Aim: Report how many lines contain "dcol". Give the number and nothing else.

>> start

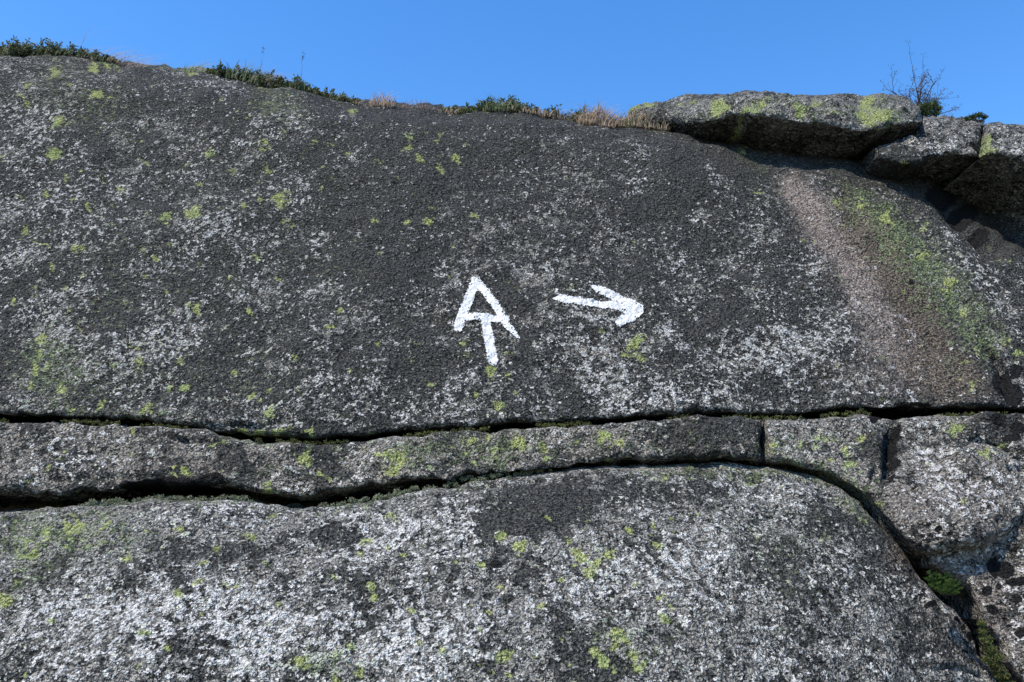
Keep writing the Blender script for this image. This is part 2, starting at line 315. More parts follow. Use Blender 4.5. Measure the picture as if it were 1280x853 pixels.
def rock_material(name, wb=0., db=0., tint=(1, 1, 1), gr=1., soft=0., wlo=.24, whi=.62, fl=.68):
    m, nt = new_mat(name); b = NB(nt)
    pos = b.n('ShaderNodeNewGeometry').outputs['Position']
    cov = b.n('ShaderNodeSeparateColor', inp={0: b.n('ShaderNodeVertexColor', layer_name='cover').outputs[0]})
    sta = b.n('ShaderNodeSeparateColor', inp={0: b.n('ShaderNodeVertexColor', layer_name='stain').outputs[0]})
    W, D, Y = cov.outputs; G, B, K = sta.outputs; K2 = b.n('ShaderNodeSeparateColor', inp={0: b.n('ShaderNodeVertexColor', layer_name='streak').outputs[0]}).outputs[0]
    n_big = b.noise(pos, 9, 3, .6); n_mid = b.noise(b.off(pos, (3, 1, 7)), 34, 4, .65)
    n_fin = b.noise(b.off(pos, (9, 4, 2)), 88, 2, .6); n_gr = b.noise(b.off(pos, (2, 8, 5)), 150, 2, .7)
    n_m2 = b.noise(b.off(pos, (13, 2, 1)), 44, 3, .65); n_f2 = b.noise(b.off(pos, (1, 12, 4)), 125, 2, .65)
    n_f3 = b.noise(b.off(pos, (6, 2, 14)), 62, 3, .62)
    # bare granite: grey-pink with mineral grains
    g1 = b.mix(b.step(n_gr, .44, .56), (.036*tint[0], .036*tint[1], .036*tint[2]), (.30*tint[0], .292*tint[1], .28*tint[2]))
    g1 = b.mix(b.m('MULTIPLY', b.step(n_fin, .38, .62), .45), g1, (.10*tint[0], .097*tint[1], .10*tint[2]))
    brn = b.step(B, .1, 1.1)
    g1 = b.mix(b.m('MULTIPLY', brn, .7), g1, b.mix(b.step(n_f2, .44, .58), (.048, .038, .031), (.29, .235, .195)))
    # dark crust lichen, with the shadow painted under the overhanging boulders
    dk = b.m('ADD', b.m('MULTIPLY', n_mid, .62), b.m('ADD', b.m('MULTIPLY', n_big, .22), b.m('MULTIPLY', n_f3, .28)))
    dk = b.m('ADD', dk, b.m('MULTIPLY', D, .16)); dk = b.m('ADD', dk, db)
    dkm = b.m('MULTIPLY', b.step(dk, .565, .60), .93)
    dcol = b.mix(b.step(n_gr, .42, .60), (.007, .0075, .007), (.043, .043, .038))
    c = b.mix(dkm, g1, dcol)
    c = b.mix(b.m('MULTIPLY', b.step(b.m('ADD', n_f2, b.m('MULTIPLY', n_fin, .35)), .71, .76), .26), c, (.20, .20, .19))
    c = b.mix(b.m('MULTIPLY', b.step(B, .55, 1.5), .75), c, b.mix(b.step(n_gr, .42, .60), (.035, .027, .020), (.21, .165, .125)))
    # pale crust lichen in small rosettes
    wt = b.m('ADD', b.m('MULTIPLY', n_m2, .52), b.m('MULTIPLY', n_f3, .46)); wt = b.m('ADD', wt, b.m('MULTIPLY', n_f2, .26))
    wt = b.m('ADD', wt, b.m('MULTIPLY', W, .125)); wt = b.m('SUBTRACT', wt, b.m('MULTIPLY', D, .085)); wt = b.m('ADD', wt, wb)
    wm = b.step(wt, .668-soft, .692+soft)
    wm = b.m('MULTIPLY', wm, b.m('SUBTRACT', 1., b.m('MULTIPLY', b.step(D, .4, 1.0), .75)))
    wcol = b.mix(b.step(n_gr, .36, .6), (wlo*1.03, wlo*1.01, wlo*.93), (whi*1.04, whi*1.01, whi*.94))
    wcol = b.mix(b.m('MULTIPLY', brn, .5), wcol, (.42, .36, .34))
    c = b.mix(b.m('MULTIPLY', wm, .95), c, wcol)
    n_fl = b.noise(b.off(pos, (21, 3, 9)), 36, 5, .72)
    fm = b.step(b.m('ADD', n_fl, b.m('ADD', b.m('MULTIPLY', W, .085), b.m('MULTIPLY', D, -.05))), fl, fl+.022)
    c = b.mix(b.m('MULTIPLY', fm, .9), c, b.mix(b.step(n_gr, .36, .6), (.30, .30, .28), (.70, .69, .66)))
    stk = b.step(b.m('ADD', K2, b.m('MULTIPLY', b.m('ADD', b.m('SUBTRACT', n_m2, .5), b.m('SUBTRACT', n_mid, .5)), 1.3)), .05, 1.25)
    c = b.mix(b.m('MULTIPLY', b.m('MULTIPLY', stk, b.step(n_f3, .30, .52)), .72), c, b.mix(b.step(n_gr, .40, .60), (.15, .118, .098), (.46, .38, .325)))
    # green film and pale green lichen
    gm = b.m('ADD', b.m('MULTIPLY', G, .5*gr), b.m('MULTIPLY', n_m2, .75))
    gmk = b.m('MULTIPLY', b.m('MULTIPLY', b.step(b.m('ADD', gm, b.m('MULTIPLY', b.m('SUBTRACT', n_mid, .5), .6)), .52, .74), b.step(n_f3, .36, .60)), .75)
    gcol = b.mix(b.step(n_gr, .40, .60), (.05, .068, .030), (.25, .30, .14))
    c = b.mix(gmk, c, gcol)
    # yellow map lichen
    yv = b.m('ADD', b.m('MULTIPLY', Y, 1.05), b.m('MULTIPLY', b.m('SUBTRACT', n_f3, .5), 2.0)); yv = b.m('ADD', yv, b.m('MULTIPLY', b.m('SUBTRACT', n_m2, .5), .7))
    vor = b.n('ShaderNodeTexVoronoi', inp={'Vector': b.n('ShaderNodeVectorMath', operation='ADD', inp={0: pos, 1: b.n('ShaderNodeVectorMath', operation='SCALE', inp={0: b.n('ShaderNodeTexNoise', inp={'Vector': pos, 'Scale': 50.}).outputs['Color'], 3: .03}).outputs[0]}).outputs[0], 'Scale': 9.})
    spot = b.m('MULTIPLY', b.step(vor.outputs['Distance'], .17, .06), b.step(b.m('ADD', n_big, b.m('MULTIPLY', G, .12)), .5, .66))
    ym = b.m('MAXIMUM', b.step(yv, .35, .60), b.m('MULTIPLY', b.m('MULTIPLY', spot, b.step(n_fin, .42, .55)), .75))
    ycol = b.mix(b.step(n_gr, .38, .58), (.10, .125, .035), (.40, .43, .15))
    ycol = b.mix(b.step(n_big, .45, .65), ycol, b.mix(b.step(n_f2, .4, .6), (.17, .21, .07), (.38, .43, .17)))
    c = b.mix(b.m('MULTIPLY', ym, .82), c, ycol)
    # black leafy lichen, with part of the shadow painted under the boulders
    km = b.step(b.m('ADD', K, b.m('MULTIPLY', b.m('SUBTRACT', n_fin, .5), .7)), .40, .56)
    c = b.mix(km, c, b.mix(b.step(n_f2, .4, .6), (.006, .006, .006), (.018, .017, .016)))
    h = b.m('ADD', b.m('MULTIPLY', n_fin, 1.0), b.m('MULTIPLY', n_f2, .55)); h = b.m('ADD', h, b.m('MULTIPLY', n_m2, .8))
    h = b.m('ADD', h, b.m('MULTIPLY', n_gr, .2)); h = b.m('ADD', h, b.m('MULTIPLY', wm, .30)); h = b.m('ADD', h, b.m('MULTIPLY', km, .25))
    bump = b.n('ShaderNodeBump', inp={'Strength': 1., 'Distance': .024, 'Height': h})
    bs = b.n('ShaderNodeBsdfPrincipled', inp={'Base Color': c, 'Roughness': .85, 'Specular IOR Level': .12, 'Normal': bump.outputs[0]})
    out = b.n('ShaderNodeOutputMaterial', inp={0: bs.outputs[0]})
    return m
def leaf_material(name, c1, c2, rough=.6, sc=60):
    m, nt = new_mat(name); b = NB(nt)
    pos = b.n('ShaderNodeNewGeometry').outputs['Position']
    c = b.mix(b.step(b.noise(pos, sc, 2, .6), .35, .65), c1, c2)
    bs = b.n('ShaderNodeBsdfPrincipled', inp={'Base Color': c, 'Roughness': rough, 'Specular IOR Level': .3})
    tr = b.n('ShaderNodeBsdfTranslucent', inp={0: c})
    mx = b.n('ShaderNodeMixShader', inp={0: .25, 1: bs.outputs[0], 2: tr.outputs[0]})
    b.n('ShaderNodeOutputMaterial', inp={0: mx.outputs[0]})
    return m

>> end

The answer: 2